Given data
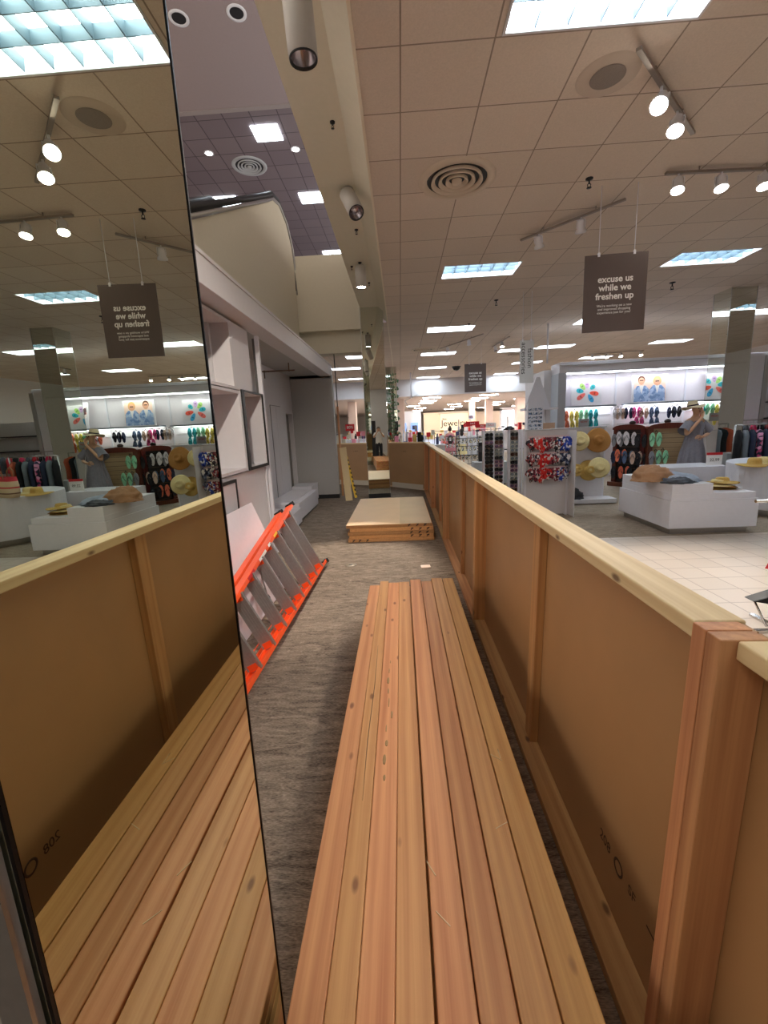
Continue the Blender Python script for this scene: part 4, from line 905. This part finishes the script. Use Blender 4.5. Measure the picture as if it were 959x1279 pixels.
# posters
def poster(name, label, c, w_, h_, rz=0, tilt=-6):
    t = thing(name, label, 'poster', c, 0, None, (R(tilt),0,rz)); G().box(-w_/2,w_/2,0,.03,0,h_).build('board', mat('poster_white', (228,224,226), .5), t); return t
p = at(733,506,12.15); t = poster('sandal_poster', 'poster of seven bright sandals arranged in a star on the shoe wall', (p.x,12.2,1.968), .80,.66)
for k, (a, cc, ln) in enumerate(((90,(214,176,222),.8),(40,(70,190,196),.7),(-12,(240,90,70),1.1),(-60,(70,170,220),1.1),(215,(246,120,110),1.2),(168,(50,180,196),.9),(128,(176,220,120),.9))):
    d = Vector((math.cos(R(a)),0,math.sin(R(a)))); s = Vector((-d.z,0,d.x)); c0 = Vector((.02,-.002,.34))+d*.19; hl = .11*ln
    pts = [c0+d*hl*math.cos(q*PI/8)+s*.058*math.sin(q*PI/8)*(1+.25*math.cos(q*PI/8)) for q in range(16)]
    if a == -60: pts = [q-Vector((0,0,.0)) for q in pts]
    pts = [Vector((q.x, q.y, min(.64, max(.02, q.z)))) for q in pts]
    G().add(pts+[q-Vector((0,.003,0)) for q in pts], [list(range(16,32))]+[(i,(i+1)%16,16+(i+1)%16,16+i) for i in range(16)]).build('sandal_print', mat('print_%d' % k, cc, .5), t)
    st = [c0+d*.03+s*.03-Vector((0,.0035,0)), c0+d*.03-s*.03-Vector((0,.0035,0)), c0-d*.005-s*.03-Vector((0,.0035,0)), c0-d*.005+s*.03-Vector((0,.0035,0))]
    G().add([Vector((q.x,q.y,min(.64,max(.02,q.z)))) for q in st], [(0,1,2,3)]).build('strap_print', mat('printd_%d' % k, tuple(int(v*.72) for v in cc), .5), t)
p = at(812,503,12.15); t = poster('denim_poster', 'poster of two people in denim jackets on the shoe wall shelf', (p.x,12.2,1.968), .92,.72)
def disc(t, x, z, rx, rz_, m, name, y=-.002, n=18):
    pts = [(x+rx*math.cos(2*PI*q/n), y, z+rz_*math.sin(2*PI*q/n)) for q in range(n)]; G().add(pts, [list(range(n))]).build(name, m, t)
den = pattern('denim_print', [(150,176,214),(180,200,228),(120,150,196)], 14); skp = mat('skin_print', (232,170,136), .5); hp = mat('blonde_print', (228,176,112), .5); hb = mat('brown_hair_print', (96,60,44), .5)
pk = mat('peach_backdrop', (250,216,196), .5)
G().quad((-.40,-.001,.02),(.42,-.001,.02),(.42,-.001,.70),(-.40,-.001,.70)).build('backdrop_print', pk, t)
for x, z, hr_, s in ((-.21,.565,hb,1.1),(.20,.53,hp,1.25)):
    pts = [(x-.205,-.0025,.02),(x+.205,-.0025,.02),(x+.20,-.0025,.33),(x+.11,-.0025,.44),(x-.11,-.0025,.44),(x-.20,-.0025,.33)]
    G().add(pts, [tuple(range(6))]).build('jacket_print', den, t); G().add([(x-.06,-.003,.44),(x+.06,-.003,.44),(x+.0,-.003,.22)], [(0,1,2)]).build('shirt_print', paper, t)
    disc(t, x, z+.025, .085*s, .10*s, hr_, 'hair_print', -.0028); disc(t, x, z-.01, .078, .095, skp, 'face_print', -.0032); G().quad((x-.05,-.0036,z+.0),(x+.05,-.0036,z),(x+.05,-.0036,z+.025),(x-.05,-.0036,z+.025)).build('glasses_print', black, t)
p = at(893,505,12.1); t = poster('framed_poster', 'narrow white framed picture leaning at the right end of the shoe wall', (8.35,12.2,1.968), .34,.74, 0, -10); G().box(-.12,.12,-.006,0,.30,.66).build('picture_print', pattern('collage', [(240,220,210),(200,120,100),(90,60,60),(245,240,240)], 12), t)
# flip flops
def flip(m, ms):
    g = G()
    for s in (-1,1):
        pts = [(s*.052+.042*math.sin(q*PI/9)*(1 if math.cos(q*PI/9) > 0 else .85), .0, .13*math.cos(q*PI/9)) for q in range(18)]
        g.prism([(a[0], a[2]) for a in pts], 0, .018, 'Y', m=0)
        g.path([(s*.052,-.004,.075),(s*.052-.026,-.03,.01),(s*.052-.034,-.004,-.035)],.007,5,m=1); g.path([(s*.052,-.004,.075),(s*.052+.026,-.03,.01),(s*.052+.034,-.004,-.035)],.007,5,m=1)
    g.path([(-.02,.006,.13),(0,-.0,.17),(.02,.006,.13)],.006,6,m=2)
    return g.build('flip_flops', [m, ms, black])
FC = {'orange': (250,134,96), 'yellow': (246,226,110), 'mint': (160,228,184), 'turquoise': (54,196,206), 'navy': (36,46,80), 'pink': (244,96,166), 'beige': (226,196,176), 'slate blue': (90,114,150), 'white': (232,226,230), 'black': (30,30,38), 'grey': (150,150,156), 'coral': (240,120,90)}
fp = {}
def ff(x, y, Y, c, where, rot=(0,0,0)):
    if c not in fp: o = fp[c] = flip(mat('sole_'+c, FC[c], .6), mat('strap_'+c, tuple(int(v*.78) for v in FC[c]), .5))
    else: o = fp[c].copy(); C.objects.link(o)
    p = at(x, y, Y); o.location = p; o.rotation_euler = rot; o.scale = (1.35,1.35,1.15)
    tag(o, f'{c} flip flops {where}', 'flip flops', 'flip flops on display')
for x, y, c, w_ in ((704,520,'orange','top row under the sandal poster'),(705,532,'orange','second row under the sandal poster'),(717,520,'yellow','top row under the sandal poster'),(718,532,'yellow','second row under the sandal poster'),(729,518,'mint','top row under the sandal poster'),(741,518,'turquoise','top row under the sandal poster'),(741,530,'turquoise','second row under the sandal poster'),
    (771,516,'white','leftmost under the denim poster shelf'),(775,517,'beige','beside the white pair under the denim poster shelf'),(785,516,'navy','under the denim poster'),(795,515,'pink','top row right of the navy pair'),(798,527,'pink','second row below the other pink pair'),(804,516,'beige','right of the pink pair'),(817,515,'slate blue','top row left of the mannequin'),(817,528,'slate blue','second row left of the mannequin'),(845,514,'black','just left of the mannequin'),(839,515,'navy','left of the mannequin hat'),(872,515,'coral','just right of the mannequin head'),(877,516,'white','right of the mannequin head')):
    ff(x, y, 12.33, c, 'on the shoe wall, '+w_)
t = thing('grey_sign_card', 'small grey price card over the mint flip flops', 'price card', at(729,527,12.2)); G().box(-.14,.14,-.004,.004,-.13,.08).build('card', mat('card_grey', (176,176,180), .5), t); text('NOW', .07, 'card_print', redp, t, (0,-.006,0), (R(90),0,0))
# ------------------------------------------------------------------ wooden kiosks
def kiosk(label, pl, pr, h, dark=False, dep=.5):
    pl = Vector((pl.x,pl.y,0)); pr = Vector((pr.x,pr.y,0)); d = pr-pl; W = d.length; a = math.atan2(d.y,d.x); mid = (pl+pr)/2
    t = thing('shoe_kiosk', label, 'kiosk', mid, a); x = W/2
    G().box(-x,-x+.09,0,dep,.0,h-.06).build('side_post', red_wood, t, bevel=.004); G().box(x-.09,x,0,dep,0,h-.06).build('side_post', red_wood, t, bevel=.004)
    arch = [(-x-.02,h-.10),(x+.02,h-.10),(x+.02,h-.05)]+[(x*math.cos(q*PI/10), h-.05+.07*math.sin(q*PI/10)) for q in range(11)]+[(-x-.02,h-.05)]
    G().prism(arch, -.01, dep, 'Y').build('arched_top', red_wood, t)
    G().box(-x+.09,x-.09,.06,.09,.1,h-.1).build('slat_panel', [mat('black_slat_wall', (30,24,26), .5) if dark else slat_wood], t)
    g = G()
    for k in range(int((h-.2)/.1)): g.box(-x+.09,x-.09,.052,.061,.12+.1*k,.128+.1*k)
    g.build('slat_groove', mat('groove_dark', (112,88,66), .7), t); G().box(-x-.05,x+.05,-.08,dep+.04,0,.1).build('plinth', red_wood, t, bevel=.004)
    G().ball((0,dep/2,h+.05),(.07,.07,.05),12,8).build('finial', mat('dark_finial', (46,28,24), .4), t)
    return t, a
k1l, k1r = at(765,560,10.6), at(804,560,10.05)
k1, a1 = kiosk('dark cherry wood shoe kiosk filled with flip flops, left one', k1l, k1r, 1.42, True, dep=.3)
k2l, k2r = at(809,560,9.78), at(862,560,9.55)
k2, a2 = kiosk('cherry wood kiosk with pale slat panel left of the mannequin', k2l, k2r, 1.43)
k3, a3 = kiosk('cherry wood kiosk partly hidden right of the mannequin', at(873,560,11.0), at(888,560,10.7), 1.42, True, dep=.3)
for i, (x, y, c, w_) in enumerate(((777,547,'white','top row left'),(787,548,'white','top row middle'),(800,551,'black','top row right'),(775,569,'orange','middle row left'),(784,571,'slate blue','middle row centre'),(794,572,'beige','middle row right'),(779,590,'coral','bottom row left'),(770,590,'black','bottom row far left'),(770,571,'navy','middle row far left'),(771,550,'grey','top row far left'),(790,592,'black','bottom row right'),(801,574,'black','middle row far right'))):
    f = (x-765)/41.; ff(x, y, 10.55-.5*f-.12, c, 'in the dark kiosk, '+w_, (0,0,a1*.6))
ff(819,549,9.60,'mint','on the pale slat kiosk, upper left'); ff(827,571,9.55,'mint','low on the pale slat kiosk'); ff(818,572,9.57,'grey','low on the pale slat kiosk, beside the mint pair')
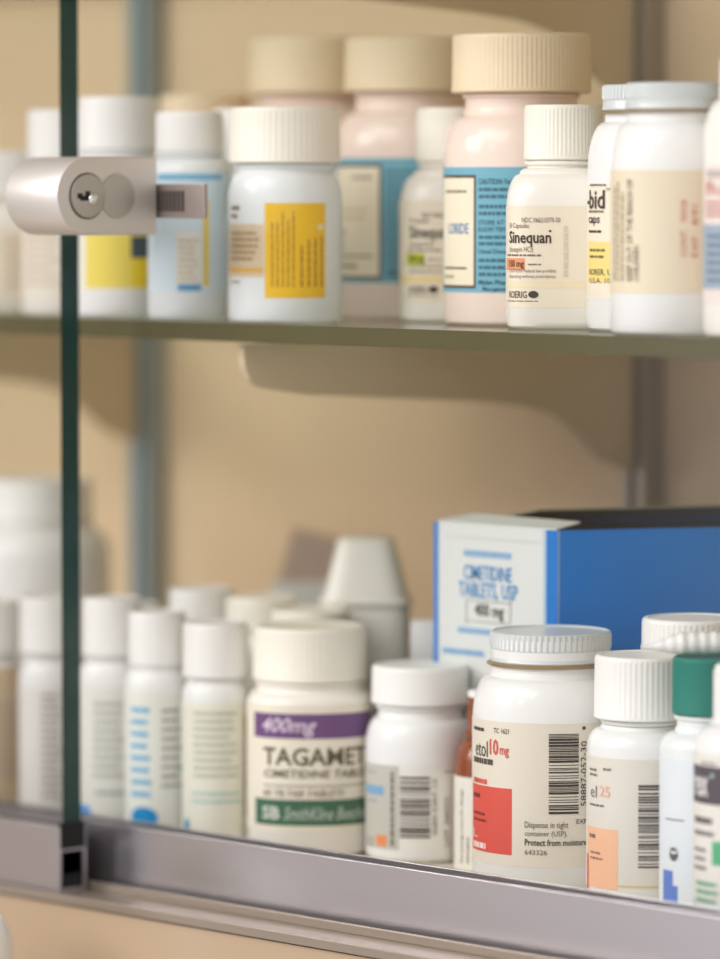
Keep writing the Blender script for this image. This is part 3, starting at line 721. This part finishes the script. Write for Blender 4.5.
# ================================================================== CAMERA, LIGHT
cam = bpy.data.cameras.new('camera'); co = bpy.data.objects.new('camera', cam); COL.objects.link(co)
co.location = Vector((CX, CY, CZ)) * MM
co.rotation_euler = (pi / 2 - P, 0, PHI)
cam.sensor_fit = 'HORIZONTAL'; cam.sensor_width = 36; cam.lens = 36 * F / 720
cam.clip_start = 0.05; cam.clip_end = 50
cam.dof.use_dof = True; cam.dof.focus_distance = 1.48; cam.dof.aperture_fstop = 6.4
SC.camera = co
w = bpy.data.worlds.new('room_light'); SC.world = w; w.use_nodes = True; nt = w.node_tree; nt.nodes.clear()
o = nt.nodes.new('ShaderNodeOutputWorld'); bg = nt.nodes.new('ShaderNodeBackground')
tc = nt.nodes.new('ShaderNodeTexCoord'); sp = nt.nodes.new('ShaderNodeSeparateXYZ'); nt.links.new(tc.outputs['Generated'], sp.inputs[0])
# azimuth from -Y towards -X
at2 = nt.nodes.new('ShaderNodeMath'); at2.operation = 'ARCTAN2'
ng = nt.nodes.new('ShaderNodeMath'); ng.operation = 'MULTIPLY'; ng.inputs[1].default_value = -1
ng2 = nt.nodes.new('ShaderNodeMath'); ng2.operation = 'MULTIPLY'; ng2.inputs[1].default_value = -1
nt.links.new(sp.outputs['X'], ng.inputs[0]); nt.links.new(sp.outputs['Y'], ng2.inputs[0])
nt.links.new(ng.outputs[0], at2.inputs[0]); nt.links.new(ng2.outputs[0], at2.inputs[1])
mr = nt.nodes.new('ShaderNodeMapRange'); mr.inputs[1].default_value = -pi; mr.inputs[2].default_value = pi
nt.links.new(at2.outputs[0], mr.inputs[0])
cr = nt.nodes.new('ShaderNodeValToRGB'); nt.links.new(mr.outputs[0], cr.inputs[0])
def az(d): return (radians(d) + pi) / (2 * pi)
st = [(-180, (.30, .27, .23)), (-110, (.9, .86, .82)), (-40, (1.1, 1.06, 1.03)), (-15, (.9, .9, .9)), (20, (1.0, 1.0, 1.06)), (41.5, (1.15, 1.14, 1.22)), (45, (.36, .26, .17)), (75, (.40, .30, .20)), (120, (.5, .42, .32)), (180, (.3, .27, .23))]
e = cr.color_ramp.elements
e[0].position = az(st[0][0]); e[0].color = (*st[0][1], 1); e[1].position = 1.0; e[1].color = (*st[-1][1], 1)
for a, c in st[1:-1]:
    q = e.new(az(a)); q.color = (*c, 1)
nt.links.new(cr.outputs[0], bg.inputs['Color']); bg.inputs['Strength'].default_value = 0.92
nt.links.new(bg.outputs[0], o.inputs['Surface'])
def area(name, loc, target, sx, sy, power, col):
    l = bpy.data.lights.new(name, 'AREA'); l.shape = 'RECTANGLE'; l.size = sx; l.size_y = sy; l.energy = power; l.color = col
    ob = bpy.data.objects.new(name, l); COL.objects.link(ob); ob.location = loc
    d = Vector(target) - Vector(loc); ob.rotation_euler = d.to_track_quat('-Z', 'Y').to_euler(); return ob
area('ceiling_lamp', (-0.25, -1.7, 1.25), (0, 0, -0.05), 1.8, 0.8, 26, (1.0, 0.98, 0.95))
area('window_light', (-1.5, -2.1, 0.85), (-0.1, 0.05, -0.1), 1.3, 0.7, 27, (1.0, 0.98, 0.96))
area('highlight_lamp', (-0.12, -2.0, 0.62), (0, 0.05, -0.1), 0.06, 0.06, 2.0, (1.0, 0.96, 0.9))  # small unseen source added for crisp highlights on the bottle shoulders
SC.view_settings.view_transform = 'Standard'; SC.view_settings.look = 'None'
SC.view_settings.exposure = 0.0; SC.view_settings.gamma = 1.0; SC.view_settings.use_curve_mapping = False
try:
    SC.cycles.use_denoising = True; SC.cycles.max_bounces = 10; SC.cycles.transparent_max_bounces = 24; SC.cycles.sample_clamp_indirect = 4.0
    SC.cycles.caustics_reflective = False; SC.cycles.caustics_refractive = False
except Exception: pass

Written problem
What is the number of lines in the records that contain the string "This"? Give only that number.

Output
2